The high-concept ads seemed to steal attention from the surrounding spots. Each commercial received an overall attention rating based on how much information viewers could recall, how many times each ad was mentioned, and how viewers described each ad in open-ended answers.

Assets

When all three commercials were even in creative and execution, attention was relatively even between all three commercials, ranging between 24–36%. Viewers did a predictably terrible job recalling the brands and even describing the products in the ads. Typical responses were, “It was a lawyer commercial about car accidents,” and, “A local Ford dealership with an athlete.”

However, when we swapped one of the commercials for a high-concept commercial, that commercial’s attention increased to 55–65% while the other two spots dropped to 4–6%. We found that viewers went into greater detail when describing the high-concept commercial and even describing how they felt when watching it. A typical response was, “‘The Driver’ was a character talking about a jewelry store. It was funny because he got out of the moving car at the end.” The other two commercials often received, “I don’t remember.”

We did not notice a significant increase in brand recall (a viewer’s ability to recall a brand from memory right after watching) between the high and low-concept ads, though there was a significant increase in brand recognition (a viewer’s ability to differentiate the brand from others) among the high-concept commercials.

How High is Too High?

Before you board a space shuttle and aim for the outer stratosphere of creativity, be warned. Unlike real life, where being in outer space is cool, the advertising universe’s outer space is filled with cheese. It’s thick, goopy, and littered with commercials-gone-wrong. That’s fine if you’re just vying for attention — but not good if you’re advertising by the metrics.

Think of a commercial as going to a party where the creative concept is your outfit. In slacks and a blazer you’ll blend right in, loser. In a beer helmet and a Speedo you’ll definitely stand out but you’ll likely be remembered for how many people ran for the door. Seriously, why do you have that much hair on your stomach and back?

Creating a high-concept commercial requires restraint. Think of a Super Bowl commercial you loved but you couldn’t remember what the product was. That’s an example of the creative overshadowing the product.

The Opportunity

We don’t need test results to tell us there’s an amazing opportunity here. Most businesses and way too many agencies are creating formulaic ads in default mode. They list as much stuff as they can ram into a :30 commercial which makes it even easier for a viewer’s brain to radically summarize and ignore it.

Imagine creating a commercial that absorbs the attention from other commercials like a super villain. The more boring the other commercials are, the more powerful your commercial becomes. And there you are, at the top of the city, with your maniacal laugh. Too much? Look, all you literally have to do is try a little.

The human brain is designed to recognize contrast. The thing that’s moving when everything else is standing still. The thing that’s a different color than the rest. It’s how we find food and how we sense danger. And if you’re playing the top-of-mind-awareness game, your biggest enemy is being invisible. That’s why it is better to be different than it is to be better. You often can’t quantify “better.”

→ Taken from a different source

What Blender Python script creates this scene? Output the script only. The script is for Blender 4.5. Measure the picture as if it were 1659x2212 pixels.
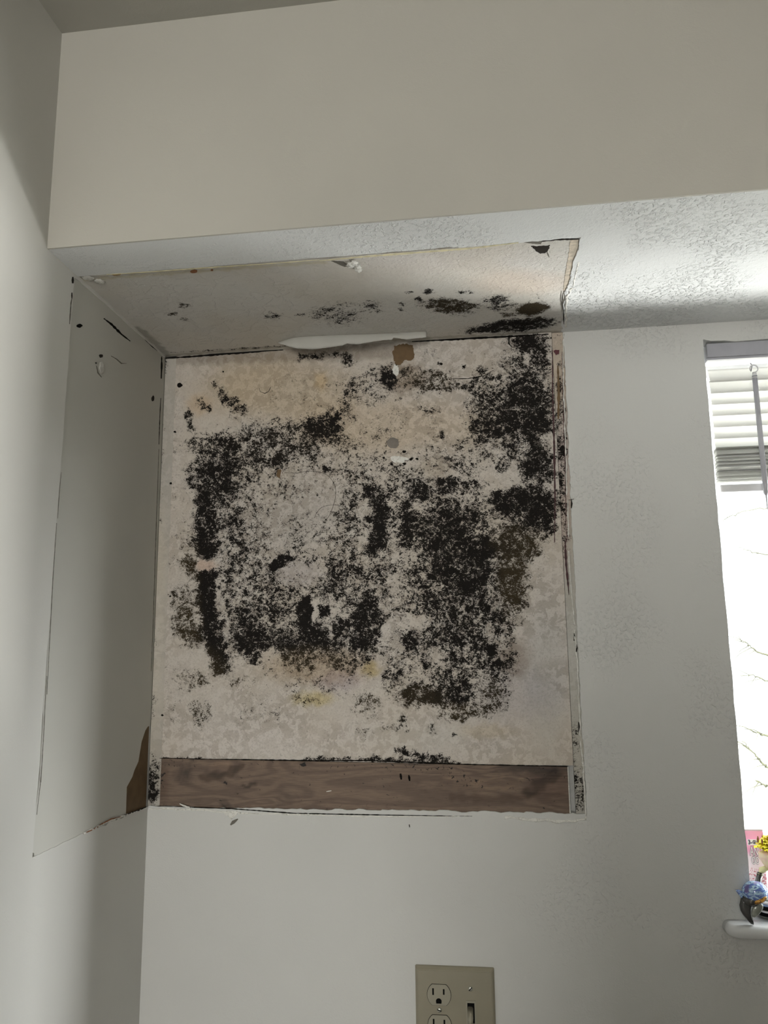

Let this also serve as a warning that someone else who is trying just a bit harder is able to steal attention from your advertising. All they have to do is provide a bit more entertainment value and we’ve lost.

Changing Your Perspective

Look at it as a transaction where a viewer is giving you something extremely valuable: time. What are you giving them in return? Ask yourself the question, “What’s in it for my viewer?” If the answer is, “They get to learn about my products and services,” buckle up because you’re going to lose.

Remember that you are advertising in a time when being ignored is the default. Again, as marketers we have to remember our place. We are the thing standing between audiences and what they really want to watch. Those eye balls are extremely valuable and we have to use our time in front of them wisely.